■深夜3時、電話の向こうからすすり泣く声が……
【前編のあらすじ】
都内某所のキャバクラでナンバー1だったミサト。彼女の常連客の一人、IT企業の社員だというMは毎回キャッシュでかなりの額をミサトにつぎ込んでいた。しかしある日、Mのウソが発覚。それを機に店には姿を現さなくなったのだが……。
都内某所のキャバクラでナンバー1だったミサト。彼女の常連客の一人、IT企業の社員だというMは毎回キャッシュでかなりの額をミサトにつぎ込んでいた。しかしある日、Mのウソが発覚。それを機に店には姿を現さなくなったのだが……。

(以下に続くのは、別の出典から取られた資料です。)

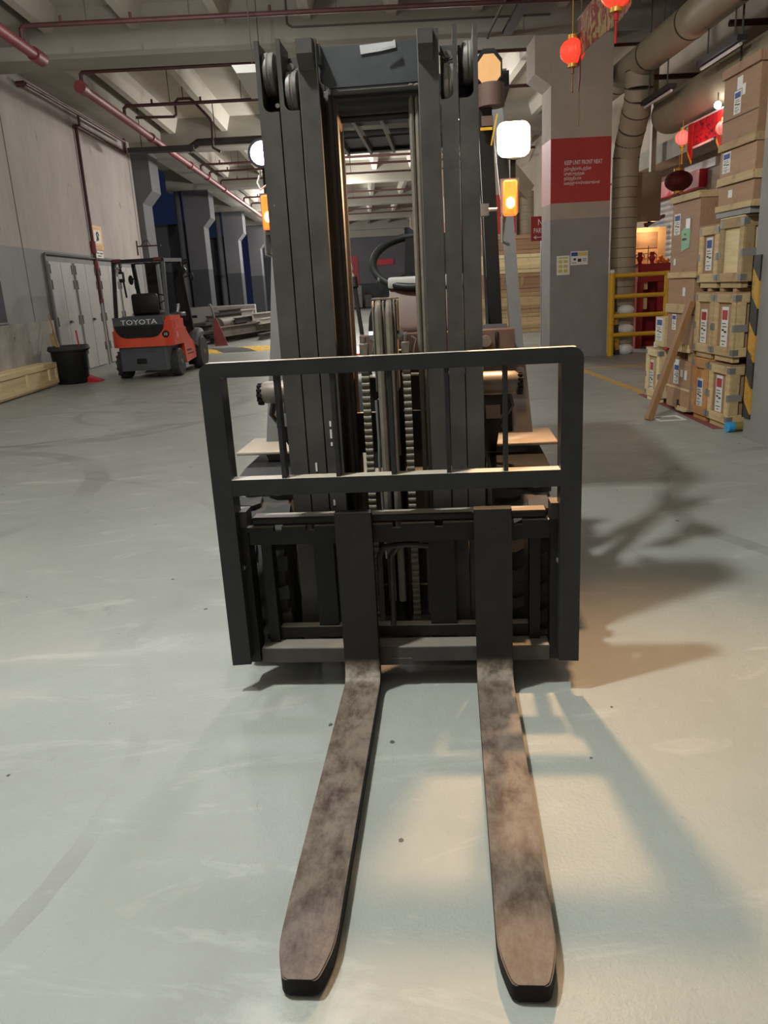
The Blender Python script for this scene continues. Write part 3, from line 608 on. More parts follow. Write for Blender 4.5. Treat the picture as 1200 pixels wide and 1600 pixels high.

それからしばらくした頃だろうか。いつものように店の営業が終わり、家路に着いた深夜3時、突然、ミサトからの着信があった。
「……アユミさん、どうしよう」
受話器からはミサトのすすり泣くような声。どうしたのか理由を尋ねても泣くばかりだったので、私はすぐに店長に連絡をとり、ミサトの家に向かった。
家の前でミサトが震えながら手にしていたものは封筒だった。そこにはミサトの写真と、Mが書いたと思われる長文の愛の言葉が書かれた手紙があった。
■「ミサトは俺の彼女だから……」男の妄執が暴走
ミサトはあの一件以来、Mからの度重なる電話とメールに悩まされていた。メールの内容は、
〈お金がないからもう店には行けないけれど、彼女なんだからこれからも会ってくれるよね?〉
というものだった。ミサトはMに色恋営業をしていたため、「自分はミサトと付き合っている」とMは思い込んでしまっていたのだ。
だが、ミサトはメールを無視して電話も着信拒否した。色恋とは言わずに夢を見させたままMを切ったのだ。そんなミサトの態度に激昂したのか、このようなストーカーまがいの行為に走ったのかもしれない。
盗撮された写真はミサトの家の前で撮られたものだった。しかも、封筒には切手が貼られていなかったので直接、ポストに入れたということになる。つまり、自宅がバレているということだ。
「警察に相談しよう」と店長は言った。だが、ミサトは「家がバレてしまってるから、逆上されたら嫌だ」と断固拒否した。結局、店長がしばらくミサトを家まで送るということになり、その日は解散した。